Correlation of Quadratic Boolean Functions: Cryptanalysis of All Versions of Full \(\mathsf {MORUS}\)

Abstract

We show that the correlation of any quadratic Boolean function can be read out from its so-called disjoint quadratic form. We further propose a polynomial-time algorithm that can transform an arbitrary quadratic Boolean function into its disjoint quadratic form. With this algorithm, the exact correlation of quadratic Boolean functions can be computed efficiently.

We apply this method to analyze the linear trails of \(\mathsf {MORUS}\) (one of the seven finalists of the CAESAR competition), which are found with the help of a generic model for linear trails of \(\mathsf {MORUS}\)-like key-stream generators. In our model, any tool for finding linear trails of block ciphers can be used to search for trails of \(\mathsf {MORUS}\)-like key-stream generators. As a result, a set of trails with correlation \(2^{-38}\) is identified for all versions of full \(\mathsf {MORUS}\), while the correlations of previously published best trails for \(\mathsf {MORUS}\)-640 and \(\mathsf {MORUS}\)-1280 are \(2^{-73}\) and \(2^{-76}\) respectively (ASIACRYPT 2018). This significantly improves the complexity of the attack on \(\mathsf {MORUS}\)-1280-256 from \(2^{152}\) to \(2^{76}\).

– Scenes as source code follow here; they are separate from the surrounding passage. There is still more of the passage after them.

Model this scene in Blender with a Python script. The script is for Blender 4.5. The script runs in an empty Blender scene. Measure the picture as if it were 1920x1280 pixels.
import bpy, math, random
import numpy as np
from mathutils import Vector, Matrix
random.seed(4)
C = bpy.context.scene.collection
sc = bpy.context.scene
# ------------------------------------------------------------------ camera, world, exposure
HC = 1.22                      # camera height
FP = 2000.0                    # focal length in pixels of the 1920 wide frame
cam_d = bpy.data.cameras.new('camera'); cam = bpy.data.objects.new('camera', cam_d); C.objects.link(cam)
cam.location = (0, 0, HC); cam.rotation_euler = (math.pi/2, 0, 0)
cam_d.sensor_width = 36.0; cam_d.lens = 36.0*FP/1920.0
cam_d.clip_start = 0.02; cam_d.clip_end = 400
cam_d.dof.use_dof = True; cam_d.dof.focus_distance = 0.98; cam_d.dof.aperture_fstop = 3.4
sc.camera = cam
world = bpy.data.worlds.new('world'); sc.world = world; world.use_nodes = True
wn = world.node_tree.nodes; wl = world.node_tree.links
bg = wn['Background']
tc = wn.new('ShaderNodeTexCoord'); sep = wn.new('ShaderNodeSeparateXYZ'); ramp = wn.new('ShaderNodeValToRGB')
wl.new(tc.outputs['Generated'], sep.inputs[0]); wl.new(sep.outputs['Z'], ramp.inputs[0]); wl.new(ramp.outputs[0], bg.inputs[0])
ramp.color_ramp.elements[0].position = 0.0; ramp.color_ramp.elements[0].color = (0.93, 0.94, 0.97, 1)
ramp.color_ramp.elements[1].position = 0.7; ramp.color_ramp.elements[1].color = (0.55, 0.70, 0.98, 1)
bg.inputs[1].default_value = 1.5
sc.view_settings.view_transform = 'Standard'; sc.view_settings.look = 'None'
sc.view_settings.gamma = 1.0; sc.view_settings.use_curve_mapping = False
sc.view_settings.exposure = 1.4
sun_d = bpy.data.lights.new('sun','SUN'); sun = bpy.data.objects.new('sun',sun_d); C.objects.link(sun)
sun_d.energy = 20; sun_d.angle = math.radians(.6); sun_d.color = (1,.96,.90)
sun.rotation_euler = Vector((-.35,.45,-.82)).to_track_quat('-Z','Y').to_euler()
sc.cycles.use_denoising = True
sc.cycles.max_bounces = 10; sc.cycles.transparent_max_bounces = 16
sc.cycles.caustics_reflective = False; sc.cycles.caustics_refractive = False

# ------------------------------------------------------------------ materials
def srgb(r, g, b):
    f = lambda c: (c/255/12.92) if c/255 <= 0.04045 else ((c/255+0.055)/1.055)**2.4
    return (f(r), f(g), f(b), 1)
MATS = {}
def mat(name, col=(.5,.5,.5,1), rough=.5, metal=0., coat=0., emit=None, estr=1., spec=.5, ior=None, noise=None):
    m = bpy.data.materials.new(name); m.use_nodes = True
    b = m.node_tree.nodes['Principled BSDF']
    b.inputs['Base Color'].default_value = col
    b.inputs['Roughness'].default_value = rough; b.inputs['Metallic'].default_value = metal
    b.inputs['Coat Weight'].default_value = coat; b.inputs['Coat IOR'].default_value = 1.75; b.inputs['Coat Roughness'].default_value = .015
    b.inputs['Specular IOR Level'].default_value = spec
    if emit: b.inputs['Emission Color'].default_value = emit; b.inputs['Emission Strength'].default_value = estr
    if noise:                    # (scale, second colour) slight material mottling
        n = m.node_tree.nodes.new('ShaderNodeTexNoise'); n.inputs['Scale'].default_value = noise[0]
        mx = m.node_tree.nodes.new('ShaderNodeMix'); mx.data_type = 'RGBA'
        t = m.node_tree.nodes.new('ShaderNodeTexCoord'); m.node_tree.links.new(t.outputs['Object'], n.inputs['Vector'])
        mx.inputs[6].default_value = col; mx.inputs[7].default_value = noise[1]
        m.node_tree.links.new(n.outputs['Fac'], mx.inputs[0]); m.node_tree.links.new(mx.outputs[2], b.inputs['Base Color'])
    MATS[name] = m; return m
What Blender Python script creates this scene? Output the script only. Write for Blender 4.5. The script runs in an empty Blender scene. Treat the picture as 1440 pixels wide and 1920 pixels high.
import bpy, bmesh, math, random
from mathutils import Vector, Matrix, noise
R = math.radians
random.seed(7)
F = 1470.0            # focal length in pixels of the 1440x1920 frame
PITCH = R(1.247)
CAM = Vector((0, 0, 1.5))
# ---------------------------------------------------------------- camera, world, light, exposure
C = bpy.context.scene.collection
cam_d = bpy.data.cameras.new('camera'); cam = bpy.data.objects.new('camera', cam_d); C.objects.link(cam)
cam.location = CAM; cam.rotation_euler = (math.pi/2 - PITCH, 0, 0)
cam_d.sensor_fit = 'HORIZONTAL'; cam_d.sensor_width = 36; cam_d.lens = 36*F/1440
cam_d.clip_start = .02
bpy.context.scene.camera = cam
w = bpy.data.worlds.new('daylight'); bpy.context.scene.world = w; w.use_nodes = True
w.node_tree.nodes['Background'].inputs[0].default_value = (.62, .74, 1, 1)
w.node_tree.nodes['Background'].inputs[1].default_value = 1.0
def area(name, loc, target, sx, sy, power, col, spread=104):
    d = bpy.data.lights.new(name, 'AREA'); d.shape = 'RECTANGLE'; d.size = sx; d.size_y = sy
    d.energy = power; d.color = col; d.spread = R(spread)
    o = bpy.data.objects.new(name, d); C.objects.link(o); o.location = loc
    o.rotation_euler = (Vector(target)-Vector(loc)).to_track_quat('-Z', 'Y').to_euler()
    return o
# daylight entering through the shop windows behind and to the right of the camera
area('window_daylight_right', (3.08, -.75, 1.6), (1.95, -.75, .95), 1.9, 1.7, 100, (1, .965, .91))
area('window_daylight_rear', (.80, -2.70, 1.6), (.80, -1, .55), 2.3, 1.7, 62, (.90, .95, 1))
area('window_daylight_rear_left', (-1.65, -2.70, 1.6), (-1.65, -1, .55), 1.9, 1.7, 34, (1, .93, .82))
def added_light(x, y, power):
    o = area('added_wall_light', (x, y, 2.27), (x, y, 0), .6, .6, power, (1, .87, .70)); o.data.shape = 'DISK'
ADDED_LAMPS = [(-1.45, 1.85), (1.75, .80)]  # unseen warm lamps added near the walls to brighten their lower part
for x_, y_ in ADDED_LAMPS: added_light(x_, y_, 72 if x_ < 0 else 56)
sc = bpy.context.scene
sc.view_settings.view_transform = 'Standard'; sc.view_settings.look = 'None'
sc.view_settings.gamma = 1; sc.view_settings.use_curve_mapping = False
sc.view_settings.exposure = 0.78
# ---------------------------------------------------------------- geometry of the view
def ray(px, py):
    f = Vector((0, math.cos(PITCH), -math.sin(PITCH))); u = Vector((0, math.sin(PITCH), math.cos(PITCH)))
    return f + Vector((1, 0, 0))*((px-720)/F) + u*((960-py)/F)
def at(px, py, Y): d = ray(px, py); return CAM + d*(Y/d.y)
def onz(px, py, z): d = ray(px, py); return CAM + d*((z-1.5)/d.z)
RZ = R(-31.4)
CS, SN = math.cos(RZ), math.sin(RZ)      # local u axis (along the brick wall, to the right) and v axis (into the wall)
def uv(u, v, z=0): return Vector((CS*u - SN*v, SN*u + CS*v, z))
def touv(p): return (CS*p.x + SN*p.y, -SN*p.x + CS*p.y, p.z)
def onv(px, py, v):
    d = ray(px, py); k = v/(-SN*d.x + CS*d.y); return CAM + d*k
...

These new trails also lead to the first distinguishing and message-recovery attacks on \(\mathsf {MORUS}\)-640-128 and \(\mathsf {MORUS}\)-1280-128 with surprisingly low complexities around \(2^{76}\).

Moreover, we observe that the condition for exploiting these trails in an attack can be more relaxed than previously thought, which shows that the new trails are superior to previously published ones in terms of both correlation and the number of ciphertext blocks involved.